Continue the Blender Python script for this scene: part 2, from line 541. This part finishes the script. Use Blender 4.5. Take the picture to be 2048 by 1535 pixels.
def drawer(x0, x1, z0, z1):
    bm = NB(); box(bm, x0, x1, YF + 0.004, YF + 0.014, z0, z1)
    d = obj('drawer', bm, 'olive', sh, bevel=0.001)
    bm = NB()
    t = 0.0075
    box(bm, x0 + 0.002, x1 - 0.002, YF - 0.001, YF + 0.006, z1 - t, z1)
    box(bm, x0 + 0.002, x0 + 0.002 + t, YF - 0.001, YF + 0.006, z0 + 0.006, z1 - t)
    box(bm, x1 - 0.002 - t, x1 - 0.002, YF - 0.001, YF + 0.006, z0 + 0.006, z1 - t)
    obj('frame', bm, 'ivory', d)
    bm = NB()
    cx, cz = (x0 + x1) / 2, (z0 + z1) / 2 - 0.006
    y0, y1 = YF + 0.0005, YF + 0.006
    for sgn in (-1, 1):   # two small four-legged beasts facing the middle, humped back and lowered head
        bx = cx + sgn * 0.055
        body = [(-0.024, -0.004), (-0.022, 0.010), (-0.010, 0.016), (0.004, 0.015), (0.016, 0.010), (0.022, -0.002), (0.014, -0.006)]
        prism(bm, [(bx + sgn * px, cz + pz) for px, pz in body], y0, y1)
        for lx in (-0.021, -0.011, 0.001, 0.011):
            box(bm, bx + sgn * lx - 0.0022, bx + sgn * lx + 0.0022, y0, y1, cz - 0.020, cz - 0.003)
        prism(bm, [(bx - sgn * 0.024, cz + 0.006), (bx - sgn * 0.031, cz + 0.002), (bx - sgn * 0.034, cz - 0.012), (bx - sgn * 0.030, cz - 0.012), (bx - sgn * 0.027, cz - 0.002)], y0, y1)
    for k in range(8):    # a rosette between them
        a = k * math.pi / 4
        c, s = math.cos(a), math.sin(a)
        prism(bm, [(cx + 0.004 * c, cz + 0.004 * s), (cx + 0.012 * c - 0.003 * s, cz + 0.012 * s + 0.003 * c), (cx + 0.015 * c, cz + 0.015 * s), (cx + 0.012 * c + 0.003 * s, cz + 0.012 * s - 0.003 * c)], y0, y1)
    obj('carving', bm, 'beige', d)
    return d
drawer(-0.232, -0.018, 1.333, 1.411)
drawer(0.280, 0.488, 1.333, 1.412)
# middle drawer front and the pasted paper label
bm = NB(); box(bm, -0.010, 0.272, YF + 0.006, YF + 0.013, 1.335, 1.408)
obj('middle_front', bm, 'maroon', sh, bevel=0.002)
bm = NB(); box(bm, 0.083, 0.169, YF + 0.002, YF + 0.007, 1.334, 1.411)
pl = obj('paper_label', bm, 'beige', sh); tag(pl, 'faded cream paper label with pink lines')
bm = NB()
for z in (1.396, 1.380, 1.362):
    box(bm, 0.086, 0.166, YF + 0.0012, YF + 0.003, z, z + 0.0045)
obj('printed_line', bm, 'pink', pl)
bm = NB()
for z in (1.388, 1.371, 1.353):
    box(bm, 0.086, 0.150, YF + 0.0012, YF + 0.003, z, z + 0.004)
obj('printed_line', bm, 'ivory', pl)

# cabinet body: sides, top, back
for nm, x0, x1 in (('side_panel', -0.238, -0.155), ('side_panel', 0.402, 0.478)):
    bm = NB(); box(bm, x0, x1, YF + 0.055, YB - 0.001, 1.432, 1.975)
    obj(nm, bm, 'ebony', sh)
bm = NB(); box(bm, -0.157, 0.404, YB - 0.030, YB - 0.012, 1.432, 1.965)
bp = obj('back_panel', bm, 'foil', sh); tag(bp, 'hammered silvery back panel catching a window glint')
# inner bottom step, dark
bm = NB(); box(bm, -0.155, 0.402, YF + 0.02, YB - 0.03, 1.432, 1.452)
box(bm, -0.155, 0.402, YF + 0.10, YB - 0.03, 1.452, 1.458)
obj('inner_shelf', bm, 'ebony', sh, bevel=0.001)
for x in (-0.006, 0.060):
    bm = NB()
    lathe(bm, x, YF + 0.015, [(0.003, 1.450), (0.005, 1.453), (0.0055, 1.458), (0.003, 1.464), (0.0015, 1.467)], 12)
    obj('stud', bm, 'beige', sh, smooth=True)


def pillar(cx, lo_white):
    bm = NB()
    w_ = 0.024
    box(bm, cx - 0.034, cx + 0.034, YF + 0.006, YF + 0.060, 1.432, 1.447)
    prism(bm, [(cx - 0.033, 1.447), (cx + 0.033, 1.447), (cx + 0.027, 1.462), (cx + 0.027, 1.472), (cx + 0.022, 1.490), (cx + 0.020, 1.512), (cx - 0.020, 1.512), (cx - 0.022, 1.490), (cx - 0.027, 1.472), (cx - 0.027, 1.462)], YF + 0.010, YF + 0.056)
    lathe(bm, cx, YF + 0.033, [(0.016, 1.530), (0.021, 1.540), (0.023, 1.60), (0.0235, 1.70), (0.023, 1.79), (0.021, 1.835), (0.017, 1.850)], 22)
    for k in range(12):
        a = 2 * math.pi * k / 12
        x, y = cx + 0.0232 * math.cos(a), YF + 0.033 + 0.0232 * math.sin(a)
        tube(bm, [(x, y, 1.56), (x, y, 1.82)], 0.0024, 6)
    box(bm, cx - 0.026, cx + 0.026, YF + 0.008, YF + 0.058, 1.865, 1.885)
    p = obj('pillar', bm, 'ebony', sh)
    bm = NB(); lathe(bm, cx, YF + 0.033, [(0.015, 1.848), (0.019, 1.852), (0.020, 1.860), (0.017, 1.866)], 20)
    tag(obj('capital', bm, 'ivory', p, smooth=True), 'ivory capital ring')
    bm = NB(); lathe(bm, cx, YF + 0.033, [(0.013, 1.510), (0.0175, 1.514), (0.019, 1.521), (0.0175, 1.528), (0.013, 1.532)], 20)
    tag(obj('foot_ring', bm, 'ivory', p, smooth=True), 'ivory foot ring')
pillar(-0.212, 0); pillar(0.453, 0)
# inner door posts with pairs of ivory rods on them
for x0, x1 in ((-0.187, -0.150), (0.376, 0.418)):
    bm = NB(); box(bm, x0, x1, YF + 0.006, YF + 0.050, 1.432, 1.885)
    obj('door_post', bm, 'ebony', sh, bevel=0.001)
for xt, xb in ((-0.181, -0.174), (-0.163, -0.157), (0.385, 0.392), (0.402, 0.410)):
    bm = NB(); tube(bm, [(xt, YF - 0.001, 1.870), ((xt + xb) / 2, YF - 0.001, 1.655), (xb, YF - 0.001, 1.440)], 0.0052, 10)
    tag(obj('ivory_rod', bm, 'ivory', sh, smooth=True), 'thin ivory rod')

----

=== Direction ===
Output the listing above exactly as it appears.

=== Correct answer ===
Continue the Blender Python script for this scene: part 2, from line 541. This part finishes the script. Use Blender 4.5. Take the picture to be 2048 by 1535 pixels.
def drawer(x0, x1, z0, z1):
    bm = NB(); box(bm, x0, x1, YF + 0.004, YF + 0.014, z0, z1)
    d = obj('drawer', bm, 'olive', sh, bevel=0.001)
    bm = NB()
    t = 0.0075
    box(bm, x0 + 0.002, x1 - 0.002, YF - 0.001, YF + 0.006, z1 - t, z1)
    box(bm, x0 + 0.002, x0 + 0.002 + t, YF - 0.001, YF + 0.006, z0 + 0.006, z1 - t)
    box(bm, x1 - 0.002 - t, x1 - 0.002, YF - 0.001, YF + 0.006, z0 + 0.006, z1 - t)
    obj('frame', bm, 'ivory', d)
    bm = NB()
    cx, cz = (x0 + x1) / 2, (z0 + z1) / 2 - 0.006
    y0, y1 = YF + 0.0005, YF + 0.006
    for sgn in (-1, 1):   # two small four-legged beasts facing the middle, humped back and lowered head
        bx = cx + sgn * 0.055
        body = [(-0.024, -0.004), (-0.022, 0.010), (-0.010, 0.016), (0.004, 0.015), (0.016, 0.010), (0.022, -0.002), (0.014, -0.006)]
        prism(bm, [(bx + sgn * px, cz + pz) for px, pz in body], y0, y1)
        for lx in (-0.021, -0.011, 0.001, 0.011):
            box(bm, bx + sgn * lx - 0.0022, bx + sgn * lx + 0.0022, y0, y1, cz - 0.020, cz - 0.003)
        prism(bm, [(bx - sgn * 0.024, cz + 0.006), (bx - sgn * 0.031, cz + 0.002), (bx - sgn * 0.034, cz - 0.012), (bx - sgn * 0.030, cz - 0.012), (bx - sgn * 0.027, cz - 0.002)], y0, y1)
    for k in range(8):    # a rosette between them
        a = k * math.pi / 4
        c, s = math.cos(a), math.sin(a)
        prism(bm, [(cx + 0.004 * c, cz + 0.004 * s), (cx + 0.012 * c - 0.003 * s, cz + 0.012 * s + 0.003 * c), (cx + 0.015 * c, cz + 0.015 * s), (cx + 0.012 * c + 0.003 * s, cz + 0.012 * s - 0.003 * c)], y0, y1)
    obj('carving', bm, 'beige', d)
    return d
drawer(-0.232, -0.018, 1.333, 1.411)
drawer(0.280, 0.488, 1.333, 1.412)
# middle drawer front and the pasted paper label
bm = NB(); box(bm, -0.010, 0.272, YF + 0.006, YF + 0.013, 1.335, 1.408)
obj('middle_front', bm, 'maroon', sh, bevel=0.002)
bm = NB(); box(bm, 0.083, 0.169, YF + 0.002, YF + 0.007, 1.334, 1.411)
pl = obj('paper_label', bm, 'beige', sh); tag(pl, 'faded cream paper label with pink lines')
bm = NB()
for z in (1.396, 1.380, 1.362):
    box(bm, 0.086, 0.166, YF + 0.0012, YF + 0.003, z, z + 0.0045)
obj('printed_line', bm, 'pink', pl)
bm = NB()
for z in (1.388, 1.371, 1.353):
    box(bm, 0.086, 0.150, YF + 0.0012, YF + 0.003, z, z + 0.004)
obj('printed_line', bm, 'ivory', pl)

# cabinet body: sides, top, back
for nm, x0, x1 in (('side_panel', -0.238, -0.155), ('side_panel', 0.402, 0.478)):
    bm = NB(); box(bm, x0, x1, YF + 0.055, YB - 0.001, 1.432, 1.975)
    obj(nm, bm, 'ebony', sh)
bm = NB(); box(bm, -0.157, 0.404, YB - 0.030, YB - 0.012, 1.432, 1.965)
bp = obj('back_panel', bm, 'foil', sh); tag(bp, 'hammered silvery back panel catching a window glint')
# inner bottom step, dark
bm = NB(); box(bm, -0.155, 0.402, YF + 0.02, YB - 0.03, 1.432, 1.452)
box(bm, -0.155, 0.402, YF + 0.10, YB - 0.03, 1.452, 1.458)
obj('inner_shelf', bm, 'ebony', sh, bevel=0.001)
for x in (-0.006, 0.060):
    bm = NB()
    lathe(bm, x, YF + 0.015, [(0.003, 1.450), (0.005, 1.453), (0.0055, 1.458), (0.003, 1.464), (0.0015, 1.467)], 12)
    obj('stud', bm, 'beige', sh, smooth=True)


def pillar(cx, lo_white):
    bm = NB()
    w_ = 0.024
    box(bm, cx - 0.034, cx + 0.034, YF + 0.006, YF + 0.060, 1.432, 1.447)
    prism(bm, [(cx - 0.033, 1.447), (cx + 0.033, 1.447), (cx + 0.027, 1.462), (cx + 0.027, 1.472), (cx + 0.022, 1.490), (cx + 0.020, 1.512), (cx - 0.020, 1.512), (cx - 0.022, 1.490), (cx - 0.027, 1.472), (cx - 0.027, 1.462)], YF + 0.010, YF + 0.056)
    lathe(bm, cx, YF + 0.033, [(0.016, 1.530), (0.021, 1.540), (0.023, 1.60), (0.0235, 1.70), (0.023, 1.79), (0.021, 1.835), (0.017, 1.850)], 22)
    for k in range(12):
        a = 2 * math.pi * k / 12
        x, y = cx + 0.0232 * math.cos(a), YF + 0.033 + 0.0232 * math.sin(a)
        tube(bm, [(x, y, 1.56), (x, y, 1.82)], 0.0024, 6)
    box(bm, cx - 0.026, cx + 0.026, YF + 0.008, YF + 0.058, 1.865, 1.885)
    p = obj('pillar', bm, 'ebony', sh)
    bm = NB(); lathe(bm, cx, YF + 0.033, [(0.015, 1.848), (0.019, 1.852), (0.020, 1.860), (0.017, 1.866)], 20)
    tag(obj('capital', bm, 'ivory', p, smooth=True), 'ivory capital ring')
    bm = NB(); lathe(bm, cx, YF + 0.033, [(0.013, 1.510), (0.0175, 1.514), (0.019, 1.521), (0.0175, 1.528), (0.013, 1.532)], 20)
    tag(obj('foot_ring', bm, 'ivory', p, smooth=True), 'ivory foot ring')
pillar(-0.212, 0); pillar(0.453, 0)
# inner door posts with pairs of ivory rods on them
for x0, x1 in ((-0.187, -0.150), (0.376, 0.418)):
    bm = NB(); box(bm, x0, x1, YF + 0.006, YF + 0.050, 1.432, 1.885)
    obj('door_post', bm, 'ebony', sh, bevel=0.001)
for xt, xb in ((-0.181, -0.174), (-0.163, -0.157), (0.385, 0.392), (0.402, 0.410)):
    bm = NB(); tube(bm, [(xt, YF - 0.001, 1.870), ((xt + xb) / 2, YF - 0.001, 1.655), (xb, YF - 0.001, 1.440)], 0.0052, 10)
    tag(obj('ivory_rod', bm, 'ivory', sh, smooth=True), 'thin ivory rod')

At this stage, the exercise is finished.